Level 3 was heavily traded and Citigroup, the book-runner on the new deal, closed it at 101.25 bid, 101.75 offered. A buyside trader said it opened at 101.5 bid, 102.25 offered. The underlying shares also saw heavy volume with 26.2 million shares changing hands, following 25 million on Tuesday, compared to the running average of 4 million shares. The stock closed off 14c, or 2.32%, to $5.89.

New Century Financial Corp.'s deal also moved north out of the gate. The mortgage finance company sold $175 million of five-year noncallable convertibles at par to yield 3.5% with a 28% initial conversion premium, on a call spread, at the cheap end of guidance.

Bear Stearns, the lead manager, closed the New Century convert at 100.25 bid, 101 offered while the stock closed up $1.09, or 2.67%, to 41.87.

Sina Corp.'s new issue made perhaps the biggest run amid the frenzy of vol players jumping into the market, though.
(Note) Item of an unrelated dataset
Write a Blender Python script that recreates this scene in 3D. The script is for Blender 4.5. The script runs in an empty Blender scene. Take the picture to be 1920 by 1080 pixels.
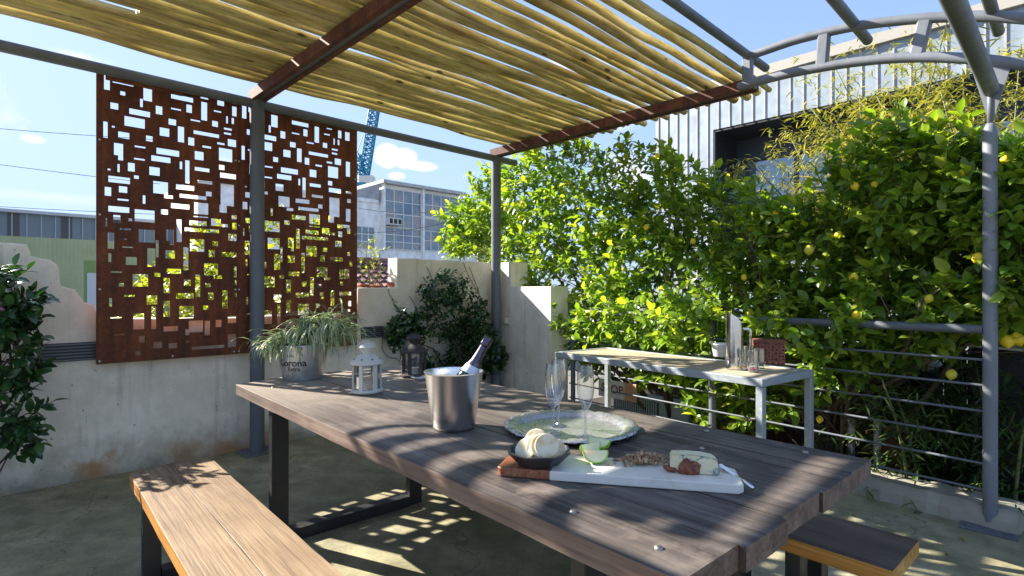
import bpy, math, random
import numpy as np
from mathutils import Vector, Matrix
random.seed(7); rng = np.random.default_rng(7)
S = bpy.context.scene; COL = S.collection
H, F, HY = 1.3, 1030.0, 545.0
# ------------------------------------------------------------------ measuring helpers
def G(px, py, z=0.0):
    "point of the horizontal plane z seen at a pixel of the photograph"
    Y = (H - z) * F / (py - HY); return Vector(((px - 960) / F * Y, Y, z))
def PY(px, py, Y):
    return Vector(((px - 960) / F * Y, Y, H + (HY - py) / F * Y))
A0 = Vector((-2.05, 4.42, 0)); D1 = Vector((.716, .698, 0)); DN = Vector((.698, -.716, 0))
def W(al, p, z=0.0): return A0 + D1 * al + DN * p + Vector((0, 0, z))
def al_of(px, p=0.0):
    r = (px - 960) / F; b = A0 + DN * p
    return (r * b.y - b.x) / (D1.x - r * D1.y)
def on_wall(px, py, p=0.0):
    a = al_of(px, p); Y = (A0 + D1 * a + DN * p).y
    return a, H + (HY - py) / F * Y
C0 = Vector((2.62, 3.01, 0)); RU = Vector((-.604, .797, 0)); RN = Vector((.797, .604, 0))
def R(u, d, z=0.0): return C0 + RU * u + RN * d + Vector((0, 0, z))
def on_rail(px, py, d=0.0):
    r = (px - 960) / F; b = C0 + RN * d
    u = (r * b.y - b.x) / (RU.x - r * RU.y); Y = (b + RU * u).y
    return u, H + (HY - py) / F * Y
# ------------------------------------------------------------------ mesh builder
class MB:
    def __init__(s): s.v = []; s.f = []
    def add(s, vs, fs):
        n = len(s.v); s.v += [tuple(v) for v in vs]; s.f += [tuple(i + n for i in f) for f in fs]; return s
    def box(s, c, size, ax=None, rz=0.0):
        c = Vector(c); hx, hy, hz = [q / 2 for q in size]
        if ax is None:
            ax = (Vector((math.cos(rz), math.sin(rz), 0)), Vector((-math.sin(rz), math.cos(rz), 0)), Vector((0, 0, 1)))
        X, Y, Z = ax; vs = [c + X * (i * hx) + Y * (j * hy) + Z * (k * hz) for k in (-1, 1) for j in (-1, 1) for i in (-1, 1)]
        return s.add(vs, [(0, 2, 3, 1), (4, 5, 7, 6), (0, 1, 5, 4), (2, 6, 7, 3), (0, 4, 6, 2), (1, 3, 7, 5)])
    def bbox(s, x0, x1, y0, y1, z0, z1): return s.box(((x0 + x1) / 2, (y0 + y1) / 2, (z0 + z1) / 2), (x1 - x0, y1 - y0, z1 - z0))
    def cbox(s, c, size, b=.004, rz=0.0, ax=None):
        "box with chamfered edges"
        c = Vector(c); h = [q / 2 for q in size]; b = min(b, min(h) * .8)
        if ax is None:
            ax = (Vector((math.cos(rz), math.sin(rz), 0)), Vector((-math.sin(rz), math.cos(rz), 0)), Vector((0, 0, 1)))
        X, Y, Z = ax; idx = {}; vs = []
        for sx in (-1, 1):
            for sy in (-1, 1):
                for sz in (-1, 1):
                    for a in range(3):
                        o = [h[0] - b, h[1] - b, h[2] - b]; o[a] = h[a]
                        idx[(sx, sy, sz, a)] = len(vs); vs.append(c + X * (sx * o[0]) + Y * (sy * o[1]) + Z * (sz * o[2]))
        fs = []; sg = (-1, 1)
        for a in range(3):
            b1, c1 = [(1, 2), (0, 2), (0, 1)][a]
            for q in sg:
                def k(m, n):
                    t = [0, 0, 0]; t[a] = q; t[b1] = m; t[c1] = n; return idx[(t[0], t[1], t[2], a)]
                fs.append((k(-1, -1), k(1, -1), k(1, 1), k(-1, 1)))
        for a in range(3):
            b1, c1 = [(1, 2), (0, 2), (0, 1)][a]
            for m in sg:
                for n in sg:
                    def k(q, w):
                        t = [0, 0, 0]; t[a] = q; t[b1] = m; t[c1] = n; return idx[(t[0], t[1], t[2], w)]
                    fs.append((k(-1, b1), k(1, b1), k(1, c1), k(-1, c1)))
        for x in sg:
            for y in sg:
                for z in sg: fs.append((idx[(x, y, z, 0)], idx[(x, y, z, 1)], idx[(x, y, z, 2)]))
        return s.add(vs, fs)
    def tube(s, pts, rad, n=10, caps=True, wob=0.0):
        pts = [Vector(p) for p in pts]; m = len(pts)
        if not hasattr(rad, '__len__'): rad = [rad] * m
        ref = Vector((0, 0, 1)); t0 = (pts[1] - pts[0]).normalized()
        if abs(t0.z) > .9: ref = Vector((1, 0, 0))
        vs = []; U = None
        for i, p in enumerate(pts):
            t = (pts[min(i + 1, m - 1)] - pts[max(i - 1, 0)]).normalized()
            if U is None: U = ref.cross(t).normalized()
            else: U = (U - t * U.dot(t)).normalized()
            V = t.cross(U)
            for j in range(n):
                a = 2 * math.pi * j / n; r = rad[i] * (1 + (random.uniform(-wob, wob) if wob else 0))
                vs.append(p + U * (math.cos(a) * r) + V * (math.sin(a) * r))
        fs = [(i * n + j, i * n + (j + 1) % n, (i + 1) * n + (j + 1) % n, (i + 1) * n + j) for i in range(m - 1) for j in range(n)]
        if caps: fs += [tuple(range(n))[::-1], tuple((m - 1) * n + j for j in range(n))]
        return s.add(vs, fs)
    def rod(s, a, b, r, n=10): return s.tube([a, b], r, n)
    def lathe(s, prof, c=(0, 0, 0), n=32, mat=None, ph=0.0, close=False):
        "profile of (r, z); r = 0 ends become poles"
        c = Vector(c); vs = []; rings = []
        for r, z in prof:
            if r < 1e-6: rings.append([len(vs)]); vs.append(Vector((0, 0, z)))
            else:
                rings.append(list(range(len(vs), len(vs) + n)))
                vs += [Vector((r * math.cos(ph + 2 * math.pi * j / n), r * math.sin(ph + 2 * math.pi * j / n), z)) for j in range(n)]
        fs = []; L = len(rings)
        for i in range(L if close else L - 1):
            a, b = rings[i], rings[(i + 1) % L]
            for j in range(n):
                k = (j + 1) % n
                if len(a) == 1 and len(b) == 1: continue
                if len(a) == 1: fs.append((a[0], b[k], b[j]))
                elif len(b) == 1: fs.append((a[j], a[k], b[0]))
                else: fs.append((a[j], a[k], b[k], b[j]))
        if mat is not None: vs = [mat @ v for v in vs]
        return s.add([v + c for v in vs], fs)
    def prism(s, poly, z0, z1, fn=None):
        n = len(poly); fn = fn or (lambda x, y, z: (x, y, z))
        vs = [fn(x, y, z0) for x, y in poly] + [fn(x, y, z1) for x, y in poly]
        return s.add(vs, [tuple(range(n))[::-1], tuple(range(n, 2 * n))] + [(i, (i + 1) % n, n + (i + 1) % n, n + i) for i in range(n)])
    def blob(s, c, r, sc=(1, 1, 1), n=8, jit=.12, rot=None):
        vs = []; m = n // 2 + 1
        for i in range(m + 1):
            th = math.pi * i / m
            for j in range(n):
                if i in (0, m) and j: continue
                ph = 2 * math.pi * j / n; q = r * (1 + random.uniform(-jit, jit))
                v = Vector((math.sin(th) * math.cos(ph) * q * sc[0], math.sin(th) * math.sin(ph) * q * sc[1], math.cos(th) * q * sc[2]))
                if rot is not None: v = rot @ v
                vs.append(v + Vector(c))
        def ix(i, j): return 0 if i == 0 else (1 + (m - 1) * n if i == m else 1 + (i - 1) * n + j % n)
        fs = []
        for i in range(m):
            for j in range(n):
                if i == 0: fs.append((0, ix(1, j), ix(1, j + 1)))
                elif i == m - 1: fs.append((ix(i, j), ix(m, 0), ix(i, j + 1)))
                else: fs.append((ix(i, j), ix(i + 1, j), ix(i + 1, j + 1), ix(i, j + 1)))
        return s.add(vs, fs)
    def build(s, name, mat, parent=None, smooth=False, world=True, auto=None):
        me = bpy.data.meshes.new(name); vs = s.v
        if parent is not None and world:
            M = wm(parent).inverted(); vs = [M @ Vector(v) for v in vs]
        me.from_pydata([tuple(v) for v in vs], [], s.f); me.materials.append(mat)
        if smooth: me.polygons.foreach_set('use_smooth', [True] * len(me.polygons))
        me.update()
        if smooth and auto is not None:
            import bmesh
            bm = bmesh.new(); bm.from_mesh(me)
            bmesh.ops.recalc_face_normals(bm, faces=bm.faces)
            for e in bm.edges:
                if len(e.link_faces) == 2 and e.calc_face_angle(0) > math.radians(auto): e.smooth = False
            bm.to_mesh(me); bm.free()
        else:
            import bmesh
            if len(me.polygons) < 60000:
                bm = bmesh.new(); bm.from_mesh(me); bmesh.ops.recalc_face_normals(bm, faces=bm.faces); bm.to_mesh(me); bm.free()
        o = bpy.data.objects.new(name, me); COL.objects.link(o)
        if parent is not None: o.parent = parent
        return o
def wm(o):
    M = Matrix.Translation(o.location) @ o.rotation_euler.to_matrix().to_4x4() @ Matrix.Diagonal((*o.scale, 1))
    return wm(o.parent) @ M if o.parent else M
def tag(o, label=None, cat=None, group=None, kind=None):
    if label: o['label'] = label
    if cat: o['category'] = cat
    if group: o['group'] = group
    if kind: o['kind'] = kind
    return o
def thing(name, label, cat, loc=(0, 0, 0), rz=0.0, group=None):
    o = bpy.data.objects.new(name, None); COL.objects.link(o); o.empty_display_size = .1
    o.location = loc; o.rotation_euler = (0, 0, rz); return tag(o, label, cat, group)
def copy_tree(o, parent=None):
    c = o.copy(); COL.objects.link(c); c.parent = parent
    for ch in list(o.children): copy_tree(ch, c)
    return c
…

The new 20-year issue sold at par earlier this week as a 0%, up 27% convert. Credit Suisse First Boston closed it Wednesday up 4.75 points to 106.25 bid, 107 offered but another shop pegged it closing at 107.25 bid, 108.25 offered.

Sina shares closed in $1.50, or 7%, to $23.10, on heavy volume.
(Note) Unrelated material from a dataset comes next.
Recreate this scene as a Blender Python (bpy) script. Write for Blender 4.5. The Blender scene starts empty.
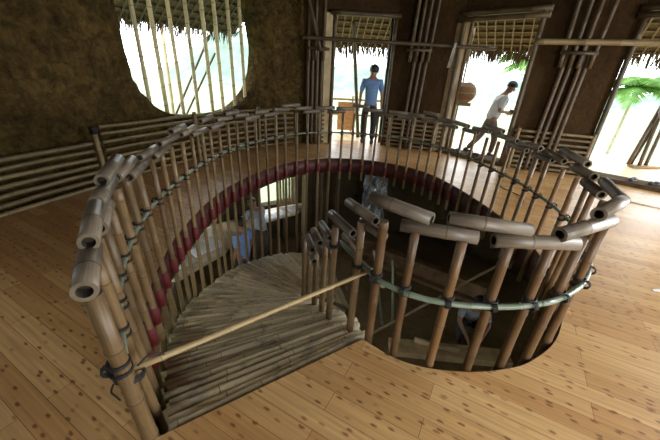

Fisher Scientific International Corp.'s new 2.5%, up 36% convert gained 1 point to 102.5 bid, 103 offered.

Wynn Resorts' 6%, up 30% offering was a bit softer, closing off 0.25 point to 103 bid, 103.5 offered. The stock ended up 13c, or 0.74%, to $17.70.
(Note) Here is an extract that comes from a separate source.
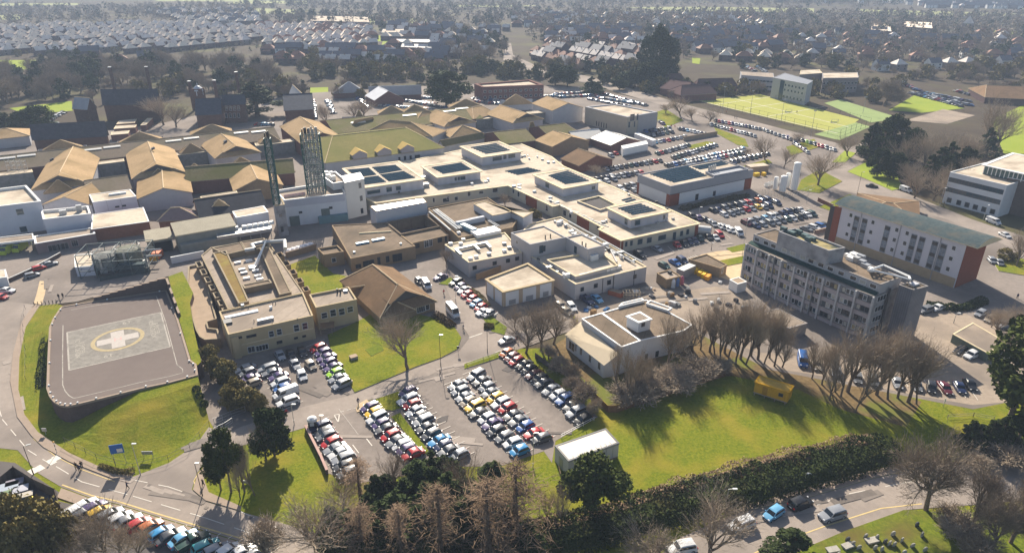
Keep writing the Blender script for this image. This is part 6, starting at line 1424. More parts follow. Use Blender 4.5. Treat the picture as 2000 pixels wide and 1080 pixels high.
cars('of the left line in double row', 'left line of the double row', (-31, 12.5), [(892, 751, 's', 'd'), (900, 763, 's', 'h'), (907, 774, 's', 'd'), (914, 784, 't', 'h'), (927, 794, 'y', 'u'), (939, 805, 'g', 'd'), (951, 816, 'w', 'h'), (961, 827, 'p', 'd'), (970, 841, 'g', 'h'), (985, 853, 'z', 'h'), (1001, 864, 'w', 'h'), (1012, 880, 'a', 'h')], 'road end')
cars('of the right line in double row', 'right line of the double row', (-31, 12.5), [(929, 732, 's', 'u'), (941, 743, 'g', 'd'), (950, 756, 's', 'h'), (958, 766, 'z', 'd'), (969, 776, 'y', 'h'), (979, 786, 'w', 'e'), (991, 797, 'r', 'h'), (1002, 810, 'g', 'd'), (1015, 821, 'z', 'd'), (1027, 832, 'b', 'h'), (1042, 845, 'r', 'd'), (1056, 856, 'g', 'h')], 'road end')
cars('of the row along the timber fence', 'cars along the timber fence', (-30, 14), [(990, 689, 'o', 'h'), (1001, 697, 'm', 'h'), (1011, 704, 'r', 'h'), (1023, 712, 'k', 'd'), (1033, 721, 'k', 'h'), (1041, 730, 'm', 'd'), (1054, 739, 'k', 'h'), (1064, 749, 'g', 'd'), (1077, 760, 's', 'd'), (1090, 770, 'w', 'h'), (1103, 780, 'b', 'u'), (1117, 792, 'g', 'd'), (1125, 804, 's', 'u'), (1138, 818, 'k', 'h')], 'road end')
cars('of the row beside clinic lawn', 'cars beside the clinic lawn', (-30, 12), [(621, 679, 'r', 'h'), (630, 688, 'p', 'h'), (637, 698, 'p', 'd'), (642, 708, 'p', 'h'), (650, 717, 'p', 'd'), (655, 727, 'l', 'h'), (660, 738, 's', 'd'), (667, 750, 's', 'u')], 'clinic end')
cars('of the short row by olive bushes', 'short row by the olive bushes', (-30, 10), [(479, 719, 's', 'd'), (483, 728, 'z', 'h'), (488, 738, 'p', 'd'), (493, 749, 't', 'h')], 'clinic end')
cars('of the row behind olive bushes', 'row behind the olive bushes', (-30, 10), [(523, 718, 's', 'e'), (530, 727, 'z', 'd'), (541, 735, 'p', 'd'), (547, 746, 'w', 'h'), (552, 757, 'b', 'h'), (558, 769, 'w', 'v'), (564, 784, 'w', 'u')], 'clinic end')
cars('of the loose group in clinic yard', 'loose cars in the clinic yard', (11, 22), [(547, 694, 's', 'd'), (569, 691, 'k', 'h'), (590, 687, 'k', 'h'), (576, 711, 's', 'd'), (605, 712, 't', 'h'), (588, 733, 'w', 'h')], 'clinic wall')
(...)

Wynn was the only deal reoffered below par this week but, while the bulk of remarketing bought deals may be over for now, some analysts think it is a phenomenon that may continue.

"There were still some issues that were repriced below par last month. [The number is down] ... possibly signaling an end to the ultra-aggressive investment banking and pricing in the new issue market," said Citigroup convertible analyst Adrian Miller in a report Wednesday.

"Given the friendly trend in new issue pricing, we think it's probable that we've seen the peak of the over-aggressively priced deal flow for the time being. [But] we think that repricings are likely to remain part of the new issue mix for the time being, although it is ultimately a losing game for underwriters, limiting the tactic's long term viability."

Citigroup sees the surge of convertible new issues pushing 2003 into record-breaking territory. (See full related story elsewhere in this edition.)

With eight deals totaling over $1 billion in a holiday week, during the summer, plus massive inflows into the convertible market, there certainly doesn't appear to be much of a slowdown ahead.

There was $9.7 billion in net inflows in June, according to Citigroup, bringing the net inflow figure for the first half of 2003 to $28.3 billion.

"Even with the anticipated barrage of calls from issuers refinancing existing debt through new lower coupon bonds ($2.4 billion in calls last month) plus an additional $2.6 billion in conversions and buybacks, June wound up generating one of the biggest net inflows to the convert market ever," Miller said.

Indeed, the $9.7 billion inflow figure represented the largest net inflow to the market since October of 2001 when $10.2 billion in new issuance was netted.

"As it relates to calls, much of the total is simply a swap of old paper for new ultimately not affecting the overall size of the market," Miller said.

"Right now, by the way, the U.S. convertible market is weighing in at $270.7 billion."